Oui, ça pourrait. Il s’agit de trouver un équilibre entre transparence et liberté, la frontière est toujours mince. L’argent liquide est anonyme et protège en particulier les personnes qui font des affaires dans l’ombre. Moins d’argent liquide, cela rend plus difficiles certaines formes de blanchiment d’argent, mais cela ne règle pas le problème en lui-même.

La thèse selon laquelle la suppression de l’argent liquide pourrait aider dans la lutte contre le blanchiment d’argent est très répandue – mais elle ne va pas assez loin. L’argent liquide n’est pas le problème, c’est seulement un canal possible parmi beaucoup d’autres. La plupart des gros cas de blanchiment d’argent ont désormais lieu via des structures complexes et des transactions financières internationales – pas avec des mallettes pleines de billets.
L’argent liquide, c’est la liberté, disent certaines personnes.

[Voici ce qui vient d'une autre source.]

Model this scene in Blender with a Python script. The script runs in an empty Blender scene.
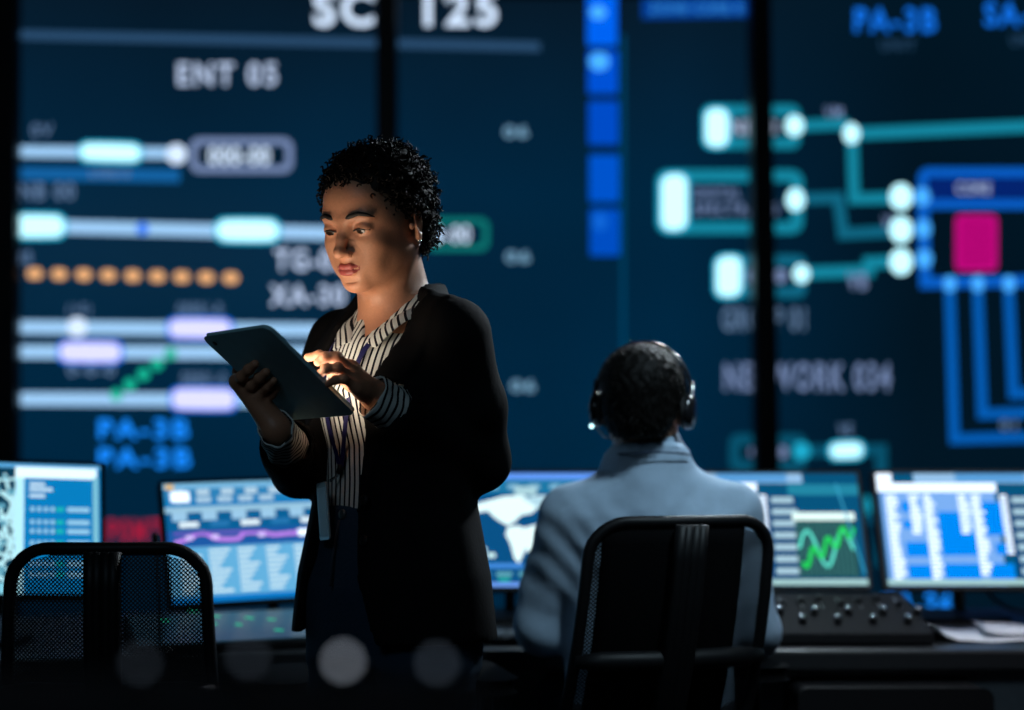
import bpy, bmesh, math, random
import numpy as np
from mathutils import Vector, Matrix, Euler

random.seed(7)
rng = np.random.default_rng(7)
SC = bpy.context.scene
COL = SC.collection
R = math.radians
PI = math.pi

# ------------------------------------------------------------------ camera
F = 1422.0           # focal length in pixels of the 1024 px wide frame
CZ = 1.12            # camera height
HY = 445.0           # row of the horizon
cam_d = bpy.data.cameras.new('camera')
cam = bpy.data.objects.new('camera', cam_d)
COL.objects.link(cam)
cam.location = (0, 0, CZ)
cam.rotation_euler = (R(90), 0, 0)
cam_d.sensor_width = 36
cam_d.lens = 50 * F / 1422.2
cam_d.shift_y = (HY - 355) / 1024
cam_d.clip_start = .05
cam_d.dof.use_dof = True
cam_d.dof.focus_distance = 2.33
cam_d.dof.aperture_fstop = 1.36
SC.camera = cam

# ------------------------------------------------------------------ world, exposure
w = bpy.data.worlds.new('night')
SC.world = w
w.use_nodes = True
w.node_tree.nodes['Background'].inputs[0].default_value = (.02, .04, .06, 1)
w.node_tree.nodes['Background'].inputs[1].default_value = .05
SC.view_settings.view_transform = 'Standard'
SC.view_settings.look = 'None'
SC.view_settings.exposure = 0
SC.view_settings.gamma = 1
SC.view_settings.use_curve_mapping = False
SC.cycles.use_denoising = True
SC.cycles.max_bounces = 5
SC.cycles.diffuse_bounces = 3
SC.cycles.sample_clamp_indirect = 4


# ------------------------------------------------------------------ area lights (the room's ceiling lamps and an added spot for the papers)
def area(name, loc, target, size, energy, color, size_y=None):
    d = bpy.data.lights.new(name, 'AREA')
    d.energy = energy
    d.color = color
    d.size = size
    if size_y:
        d.shape = 'RECTANGLE'
        d.size_y = size_y
    if size < .5:
        d.spread = R(38)
    o = bpy.data.objects.new(name, d)
    COL.objects.link(o)
    o.location = loc
    v = Vector(target) - Vector(loc)
    o.rotation_euler = v.to_track_quat('-Z', 'Y').to_euler()
    return o


LIGHTS = [
    # name, location, target, size, energy, colour
    ('ceiling_panel_light', (-.9, -.6, 2.93), (.1, 2.9, 1.0), .9, 9.0, (.50, .78, 1.0)),
    ('rim_spot_light', (1.75, 4.3, 2.86), (-.2, 2.4, 1.4), .22, 3.2, (.80, .92, 1.0)),
    ('rim_spot_light', (.95, 4.7, 2.90), (.32, 2.9, 1.0), .22, 2.2, (.75, .90, 1.0)),
    ('desk_spot_light', (.9, 1.7, 2.93), (.35, 2.9, .9), .3, 1.5, (.62, .86, 1.0)),
    ('desk_spot_light', (1.75, 2.3, 2.90), (1.2, 3.2, .68), .2, 1.6, (.85, .88, 1.0)),  # added spot, no known source; brightens the papers and grey desk front
]
for a_ in LIGHTS:
    area(*a_)


# ------------------------------------------------------------------ colours and materials
def srgb(r, g, b):
    def f(c):
        c /= 255
        return c / 12.92 if c <= .04045 else ((c + .055) / 1.055) ** 2.4
    return (f(r), f(g), f(b), 1)


MATS = {}


def pmat(name, col, rough=.5, metal=0., spec=.5, emis=None, estr=0., sss=0., coat=0., bump=None):
    if name in MATS:
        return MATS[name]
    m = bpy.data.materials.new(name)
    m.use_nodes = True
    nt = m.node_tree
    b = nt.nodes['Principled BSDF']
    c = col if len(col) == 4 else (*col, 1)
    b.inputs['Base Color'].default_value = c
    b.inputs['Roughness'].default_value = rough
    b.inputs['Metallic'].default_value = metal
    b.inputs['Specular IOR Level'].default_value = spec
    b.inputs['Coat Weight'].default_value = coat
    if sss:
        b.inputs['Subsurface Weight'].default_value = sss
        b.inputs['Subsurface Radius'].default_value = (1, .35, .2)
        b.inputs['Subsurface Scale'].default_value = .008
    if emis:
        b.inputs['Emission Color'].default_value = emis if len(emis) == 4 else (*emis, 1)
        b.inputs['Emission Strength'].default_value = estr
    # a little procedural variation of colour and relief on every surface
    tc = nt.nodes.new('ShaderNodeTexCoord')
    if bump:
        sc_, st_ = bump
        nz = nt.nodes.new('ShaderNodeTexNoise')
        nz.inputs['Scale'].default_value = sc_
        nz.inputs['Detail'].default_value = 3
        bp = nt.nodes.new('ShaderNodeBump')
        bp.inputs['Strength'].default_value = st_
        bp.inputs['Distance'].default_value = .004
        nt.links.new(tc.outputs['Object'], nz.inputs['Vector'])
        nt.links.new(nz.outputs['Fac'], bp.inputs['Height'])
        nt.links.new(bp.outputs['Normal'], b.inputs['Normal'])
        mx = nt.nodes.new('ShaderNodeMix')
        mx.data_type = 'RGBA'
        mx.inputs['A'].default_value = tuple(x * .85 for x in c[:3]) + (1,)
        mx.inputs['B'].default_value = tuple(min(1, x * 1.12) for x in c[:3]) + (1,)
        nt.links.new(nz.outputs['Fac'], mx.inputs['Factor'])
        nt.links.new(mx.outputs['Result'], b.inputs['Base Color'])
    MATS[name] = m
    return m


def glow(rgb, k=1.0):
    """the colour a screen shows: light given off by its pixels"""
    name = 'screen_%02x%02x%02x_%d' % (*rgb, int(k * 100))
    if name in MATS:
        return MATS[name]
    m = bpy.data.materials.new(name)
    m.use_nodes = True
    nt = m.node_tree
    nt.nodes.clear()
    e = nt.nodes.new('ShaderNodeEmission')
    e.inputs[0].default_value = srgb(*rgb)
    e.inputs[1].default_value = k
    o = nt.nodes.new('ShaderNodeOutputMaterial')
    nt.links.new(e.outputs[0], o.inputs[0])
    MATS[name] = m
    return m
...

Est-ce qu’on nous retire un peu de liberté si on supprime l’argent liquide ?

De point de vue émotionnel, je peux le comprendre, car la nouveauté peut simplement faire peur. Du point de vue rationnel, je ne comprends pas du tout. En effet, un nouveau système monétaire est aussi synonyme de progrès, et cela devrait nous motiver en tant qu’êtres humains – c’est seulement ainsi que les choses peuvent aussi s’améliorer.

L’argent liquide est effectivement synonyme de liberté, c’est plus qu’une simple expression. L’argent liquide c’est un bien public qui est accessible à chaque personne, indépendamment de l’âge ou de l’appétence technique. Il nous permet d’effectuer nos affaires quotidiennes de manière anonyme, directe, sans tiers – et ce 24 heures sur 24, même quand les serveurs tombent en panne ou que la connexion beugue.